Hal itu ia sampaikan dalam sidang praperadilan di Pengadilan Negeri Jakarta Selatan, Jakarta, Senin (27/9/2021).
“Saya memohon maaf kepada seluruh masyarakat Indonesia, wabil khusus kepada saudara-saudaraku, sebangsa, setanah air kaum Nasrani,” kata Yahya, dikutip dari Antara.
“Mudah-mudahan di kemudian hari, Allah SWT memberikan saya hikmah (agar jadi) lebih baik menjadi seorang pendakwah yang (dapat) jadi teladan,” tutur dia.
Yahya mengaku khilaf ketika menyampaikan ceramah yang merendahkan Kitab Injil. Ia mengatakan, perbuatannya telah melampaui batas-batas kesopanan dan etika hidup bermasyarakat, berbangsa, dan bernegara.
“Ini yang saya sangat sesali setelah melihat video itu, rasanya tidak sesuai dengan apa yang saya tekuni selama ini sebagai seorang pendakwah. Nabi (Muhammad) mengajarkan kita (umat Islam) untuk selalu mengedepankan akhlakul karimah (perbuatan baik),” ujar dia.
Yahya pun mengajak seluruh pihak untuk tetap bersatu dan tidak mudah diadu domba.
Selain itu, dalam persidangan, Yahya meminta Ketua PN Jakarta Selatan mencabut permohonan praperadilan. Ia juga mencabut surat kuasanya untuk tim pengacara dari Ikatan Advokat Muslim Indonesia.

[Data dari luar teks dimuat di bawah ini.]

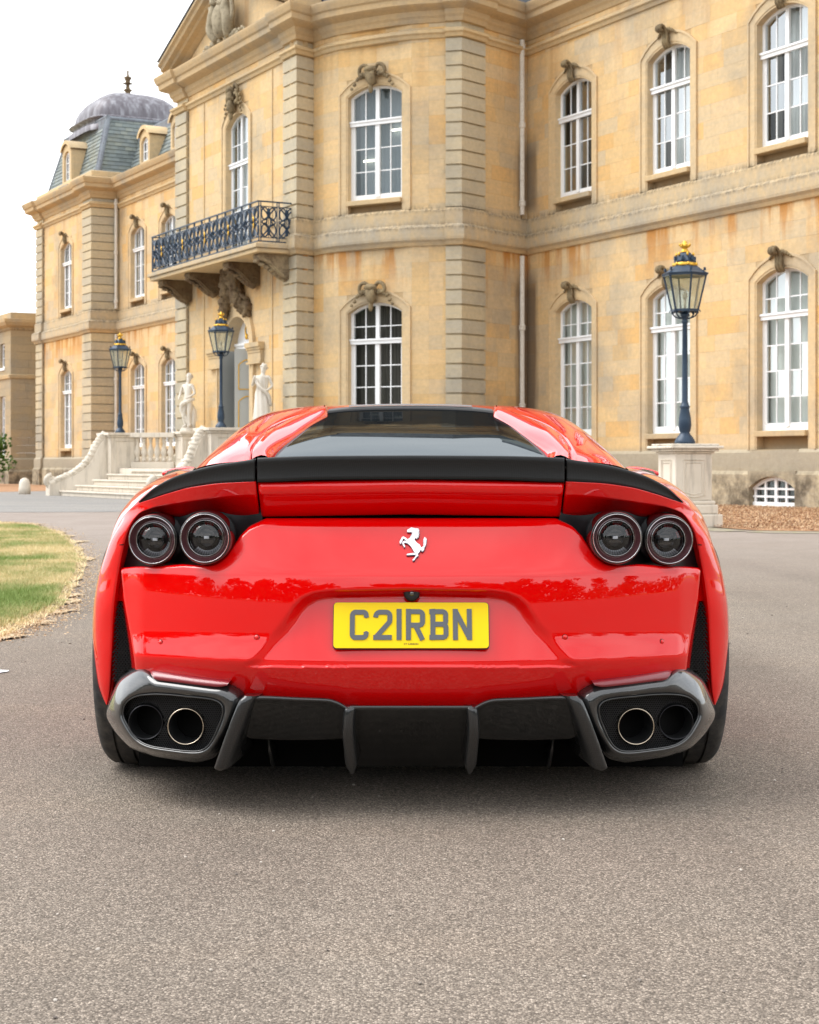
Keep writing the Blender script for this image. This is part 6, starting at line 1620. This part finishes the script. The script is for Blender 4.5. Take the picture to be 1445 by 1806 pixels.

Hakim dalam sidang praperadilan, Anry Widyo Laksono, kemudian menetapkan pencabutan permohonan praperadilan atas penetapan tersangka dan penahanan Yahya Waloni.
Hakim juga memerintahkan panitera PN Jakarta Selatan mencabut berkas perkara nomor 85/Pid.Pra/2021/PN JKT.SEL.
Yahya ditangkap penyidik Bareskrim Polri pada 26 Agustus 2021 di Cileungsi, Bogor, Jawa Barat. Penangkapan terhadap Yahya dilakukan berdasarkan LP/B/0287/IV/2021/BARESKRIM tanggal Selasa 27 April 2021.
Yahya dilaporkan karena video ceramahnya yang merendahkan Kitab Injil dengan menyebutnya fiktif atau palsu. Ia pun ditetapkan sebagai tersangka dan ditahan di Rutan Bareskrim Polri.
Dia dijerat Pasal 28 ayat (2) jo Pasal 45a ayat (2) UU ITE dan Pasal 156a KUHP.